■ DATA EXCERPT:
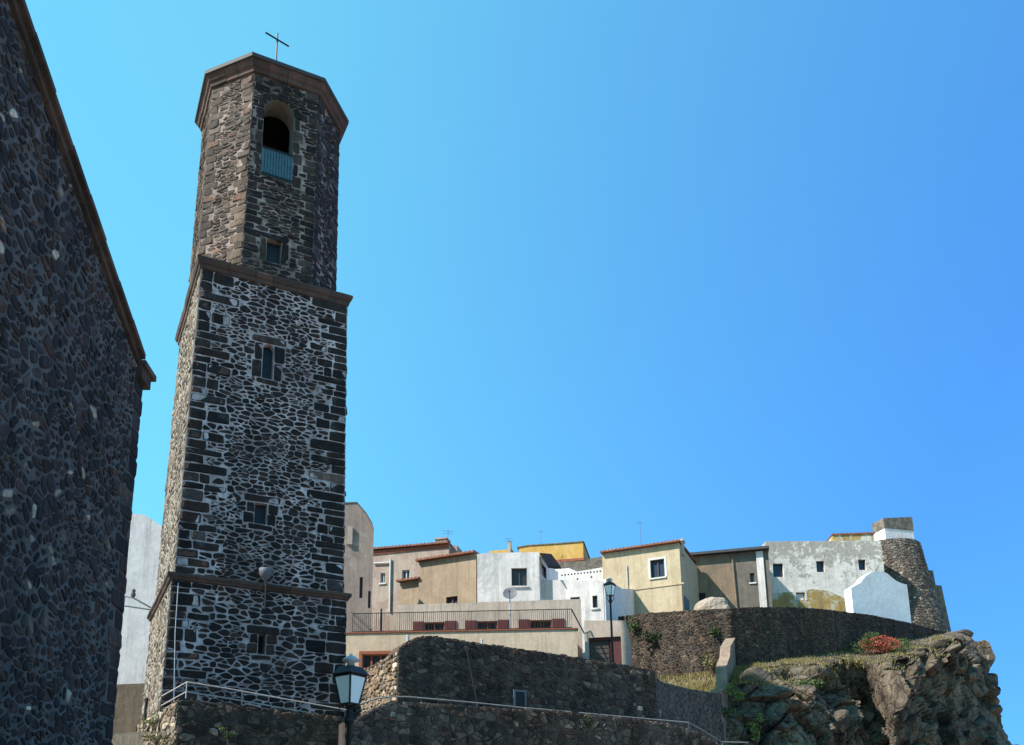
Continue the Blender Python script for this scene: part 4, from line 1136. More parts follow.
# ================================================================ upper retaining wall
ups = [(618, 617, 44.4), (640, 614, 43.4), (665, 612, 42.4), (700, 610, 41.4), (730, 608.5, 40.9), (755, 607.5, 41.4), (785, 607, 42.3), (820, 609, 43.7), (870, 615, 46.4), (910, 623, 49.0), (948, 633, 52.0)]
UW = Path([P(*q).xy for q in ups])
uz_ = [UW.uz(q[0], q[1]) for q in ups]
def interp(tab):
    xs_ = [a for a, b in tab]
    def f(u):
        i = min(max(bisect.bisect_right(xs_, u) - 1, 0), len(tab) - 2)
        t_ = (u - xs_[i]) / (xs_[i + 1] - xs_[i]); return tab[i][1] + (tab[i + 1][1] - tab[i][1]) * t_
    return f
uw_top = interp([(UW.u[i], P(*q).z) for i, q in enumerate(ups)])
def path_wall(name, label, S, top, zb, m_back, pal, m_st, size, asp, gap, relief, seedv, thick=.5, cat='wall', rounds=1, parts=None, u0=0, u1=None, zs=None, batter=0.0, cap=True):
    u1 = S.L if u1 is None else u1
    q = S.pt((u0 + u1) / 2, zb, -thick / 2); t = thing(name, label, cat, (q.x, q.y, zb))
    f3 = lambda u, z, h=0.0: S.pt(u, z, h + batter * (top(u) - z))
    n = max(6, int((u1 - u0) / .35)); mb = MB(); A, B, C, Dd = [], [], [], []
    for i in range(n + 1):
        u = u0 + (u1 - u0) * i / n; z = top(u)
        A.append(f3(u, zb)); B.append(f3(u, z)); C.append(S.pt(u, z, -thick)); Dd.append(S.pt(u, zb, -thick))
    w = n + 1; fs = []
    for i in range(n):
        for k in range(3): fs.append((k * w + i, k * w + i + 1, (k + 1) * w + i + 1, (k + 1) * w + i))
    fs += [(0, w, 2 * w, 3 * w), (n, 3 * w + n, 2 * w + n, w + n)]
    mb.add(A + B + C + Dd, fs); mb.build('wall_core', M[m_back], t)
    fc = MB(); rg = random.Random(seedv)
    zmax = max(top(u0 + (u1 - u0) * i / 60) for i in range(61))
    stones(fc, rg, f3, u0, u1, zb if zs is None else zs, zmax, size, asp, gap, relief, pal, top=top, rounds=rounds, drop=.15, jit=.46, gapvar=.8)
    if cap:                                   # rough stones along the crest
        u = u0
        while u < u1 - .1:
            L = rg.uniform(.16, .36) * (size / .3); v = min(u + L, u1); hh = rg.uniform(.004, .03); z0_ = min(top(u), top(v)) - .05
            c_ = pick(rg, pal); i0 = len(fc.v)
            a_ = [S.pt(u + .02, z0_, -thick * .9), S.pt(v - .02, z0_, -thick * .9), S.pt(v - .02, z0_, .01), S.pt(u + .02, z0_, .01)]
            tz = [top(u), top(v), top(v), top(u)]
            b2 = [Vector((p.x, p.y, zz + hh + rg.uniform(-.015, .015))) for p, zz in zip(a_, tz)]
            fc.add([a_[3], a_[2], a_[1], a_[0], b2[3], b2[2], b2[1], b2[0]], [(4, 5, 6, 7), (0, 1, 5, 4), (1, 2, 6, 5), (2, 3, 7, 6), (3, 0, 4, 7)], c_)
            u = v
    fc.build('stone_facing', M[m_st], t)
    return t
path_wall('retaining_wall', 'long curved brown stone retaining wall below the castle, above the cliff', UW, uw_top, 8.0, 'mortar_brown', UPPER, 'wall_stone', .21, 1.5, .026, .028, 91, .6, 'retaining wall')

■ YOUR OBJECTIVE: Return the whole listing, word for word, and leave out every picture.

■ THE RESPONSE:
Continue the Blender Python script for this scene: part 4, from line 1136. More parts follow.
# ================================================================ upper retaining wall
ups = [(618, 617, 44.4), (640, 614, 43.4), (665, 612, 42.4), (700, 610, 41.4), (730, 608.5, 40.9), (755, 607.5, 41.4), (785, 607, 42.3), (820, 609, 43.7), (870, 615, 46.4), (910, 623, 49.0), (948, 633, 52.0)]
UW = Path([P(*q).xy for q in ups])
uz_ = [UW.uz(q[0], q[1]) for q in ups]
def interp(tab):
    xs_ = [a for a, b in tab]
    def f(u):
        i = min(max(bisect.bisect_right(xs_, u) - 1, 0), len(tab) - 2)
        t_ = (u - xs_[i]) / (xs_[i + 1] - xs_[i]); return tab[i][1] + (tab[i + 1][1] - tab[i][1]) * t_
    return f
uw_top = interp([(UW.u[i], P(*q).z) for i, q in enumerate(ups)])
def path_wall(name, label, S, top, zb, m_back, pal, m_st, size, asp, gap, relief, seedv, thick=.5, cat='wall', rounds=1, parts=None, u0=0, u1=None, zs=None, batter=0.0, cap=True):
    u1 = S.L if u1 is None else u1
    q = S.pt((u0 + u1) / 2, zb, -thick / 2); t = thing(name, label, cat, (q.x, q.y, zb))
    f3 = lambda u, z, h=0.0: S.pt(u, z, h + batter * (top(u) - z))
    n = max(6, int((u1 - u0) / .35)); mb = MB(); A, B, C, Dd = [], [], [], []
    for i in range(n + 1):
        u = u0 + (u1 - u0) * i / n; z = top(u)
        A.append(f3(u, zb)); B.append(f3(u, z)); C.append(S.pt(u, z, -thick)); Dd.append(S.pt(u, zb, -thick))
    w = n + 1; fs = []
    for i in range(n):
        for k in range(3): fs.append((k * w + i, k * w + i + 1, (k + 1) * w + i + 1, (k + 1) * w + i))
    fs += [(0, w, 2 * w, 3 * w), (n, 3 * w + n, 2 * w + n, w + n)]
    mb.add(A + B + C + Dd, fs); mb.build('wall_core', M[m_back], t)
    fc = MB(); rg = random.Random(seedv)
    zmax = max(top(u0 + (u1 - u0) * i / 60) for i in range(61))
    stones(fc, rg, f3, u0, u1, zb if zs is None else zs, zmax, size, asp, gap, relief, pal, top=top, rounds=rounds, drop=.15, jit=.46, gapvar=.8)
    if cap:                                   # rough stones along the crest
        u = u0
        while u < u1 - .1:
            L = rg.uniform(.16, .36) * (size / .3); v = min(u + L, u1); hh = rg.uniform(.004, .03); z0_ = min(top(u), top(v)) - .05
            c_ = pick(rg, pal); i0 = len(fc.v)
            a_ = [S.pt(u + .02, z0_, -thick * .9), S.pt(v - .02, z0_, -thick * .9), S.pt(v - .02, z0_, .01), S.pt(u + .02, z0_, .01)]
            tz = [top(u), top(v), top(v), top(u)]
            b2 = [Vector((p.x, p.y, zz + hh + rg.uniform(-.015, .015))) for p, zz in zip(a_, tz)]
            fc.add([a_[3], a_[2], a_[1], a_[0], b2[3], b2[2], b2[1], b2[0]], [(4, 5, 6, 7), (0, 1, 5, 4), (1, 2, 6, 5), (2, 3, 7, 6), (3, 0, 4, 7)], c_)
            u = v
    fc.build('stone_facing', M[m_st], t)
    return t
path_wall('retaining_wall', 'long curved brown stone retaining wall below the castle, above the cliff', UW, uw_top, 8.0, 'mortar_brown', UPPER, 'wall_stone', .21, 1.5, .026, .028, 91, .6, 'retaining wall')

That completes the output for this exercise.